The build, as shown in the "Split Personality" series, was painstaking, but a mutant monster was not to be its final outcome. Instead, the red coupe met the extremely exacting standards of the Ridler class. "First of all, you have to be accepted in order to get in it," Rich says. "Then, when you arrive, they go through an entire evaluation of the car to make sure that it's as you presented it in your application." It also has to comply with a long-standing Ridler class rule: Contestant vehicles must be newly constructed, never shown or seen in public before in their finished state. "They also do a full operational check, because they want to make sure that it isn't just a 'shell' but actually a driveable car. When you get there, you have to start it up, it has to move on its own forward and backward, and it has to turn and stop, before they'll accept you into the Ridler class. We crossed that hurdle, and there were a total of 23 or 24 cars that were accepted into the class."

From that number, eight were selected as "Great 8" Ridler finalists. Though the Z06 didn't make it into the "Great 8," it was fortunate enough to receive several honors at 2008's 56th Detroit Autorama, scoring First Place in its class (Sports Car), as well as awards for Outstanding Paint, Outstanding Sports Car, and winning the prestigious CASI Cup, named for show producer Championship Auto Shows Inc. "We were told that's considered the Best in Show, outside the Ridler Award," Rich says.

They also came away with more than the trophy hardware-appreciation from fellow car-people, as they'd received with their previous Vette projects. "What we will remember most were the people we met and the comments they made. What we value the most is that people will look at what we've done and can appreciate, at least to an extent, what we went through to design and build it, and make it come out the way it did. That's really our greatest satisfaction-when somebody says, 'Wow!
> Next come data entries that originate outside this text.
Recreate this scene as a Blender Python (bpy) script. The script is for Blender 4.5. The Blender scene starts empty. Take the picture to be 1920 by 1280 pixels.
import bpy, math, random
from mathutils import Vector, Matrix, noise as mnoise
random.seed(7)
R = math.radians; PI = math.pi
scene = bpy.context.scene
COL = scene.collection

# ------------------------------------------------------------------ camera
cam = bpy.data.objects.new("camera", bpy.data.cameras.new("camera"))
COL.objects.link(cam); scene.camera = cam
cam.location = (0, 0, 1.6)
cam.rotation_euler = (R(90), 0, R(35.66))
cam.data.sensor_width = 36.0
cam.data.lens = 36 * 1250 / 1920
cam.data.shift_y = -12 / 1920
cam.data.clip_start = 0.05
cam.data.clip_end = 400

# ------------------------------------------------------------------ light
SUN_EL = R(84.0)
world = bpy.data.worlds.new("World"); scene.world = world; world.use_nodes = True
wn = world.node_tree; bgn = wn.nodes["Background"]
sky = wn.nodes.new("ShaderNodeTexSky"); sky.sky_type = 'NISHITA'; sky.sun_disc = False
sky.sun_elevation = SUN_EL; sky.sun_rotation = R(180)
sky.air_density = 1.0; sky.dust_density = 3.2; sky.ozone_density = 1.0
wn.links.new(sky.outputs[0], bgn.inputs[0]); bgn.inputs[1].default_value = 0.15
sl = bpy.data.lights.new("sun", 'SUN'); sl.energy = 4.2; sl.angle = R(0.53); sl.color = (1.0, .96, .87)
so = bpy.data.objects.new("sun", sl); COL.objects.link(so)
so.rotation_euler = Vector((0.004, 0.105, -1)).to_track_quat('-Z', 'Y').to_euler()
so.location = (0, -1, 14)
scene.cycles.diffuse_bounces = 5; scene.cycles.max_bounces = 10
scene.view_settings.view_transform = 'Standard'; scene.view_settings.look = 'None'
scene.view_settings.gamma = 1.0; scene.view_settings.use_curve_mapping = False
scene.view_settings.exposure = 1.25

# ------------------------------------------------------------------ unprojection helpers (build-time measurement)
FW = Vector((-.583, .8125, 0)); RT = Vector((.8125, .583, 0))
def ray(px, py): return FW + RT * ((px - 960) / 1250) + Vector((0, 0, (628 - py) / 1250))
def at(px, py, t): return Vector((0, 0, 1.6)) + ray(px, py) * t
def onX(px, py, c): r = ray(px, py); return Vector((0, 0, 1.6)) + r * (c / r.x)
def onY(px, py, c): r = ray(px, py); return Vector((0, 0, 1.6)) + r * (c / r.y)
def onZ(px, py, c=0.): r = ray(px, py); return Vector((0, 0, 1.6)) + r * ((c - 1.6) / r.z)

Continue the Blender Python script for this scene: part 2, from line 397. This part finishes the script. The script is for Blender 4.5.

Look at that!' or maybe just seeing the expression on their faces."

While pro shops build many of the cars competing in the Ridler, Rich says the bulk of the labor that went into his Pro Classic Z06 came from him, his family, and friends. "The satisfaction that we get out of this type of project is that it's our concept ideas, our build, and our hands-on work, both design and construction, through every phase," he says. "A project of this extent involves many skilled and dedicated people, such as the folks at the Corvette Center who did the body and paintwork, the chroming by Allied Metal Finishing, the chassis from SRIII Motorsports, upholstery work by Interior Motives, as well as the custom machine work and many other components." Rich adds, "When you put 12,000 hours of your own time into something over four years, and you divide that time into days, you see that it was virtually an everyday, full-time project for those four years."

Over those four years, Rich showed how each area of his Pro Classic Z06 came together in the "Split Personality" series. He says it was a way to answer questions that Corvette lovers have asked and give folks some ideas and suggestions that may save them time on their own projects. "The main reason we did the project series was that we receive a dozen emails a week from people with questions such as 'what did you use' and 'how did you do this kind of thing.' We thought we could reach a broader audience by writing the articles. Putting the articles together was more work than you'd think, but we really enjoyed doing them."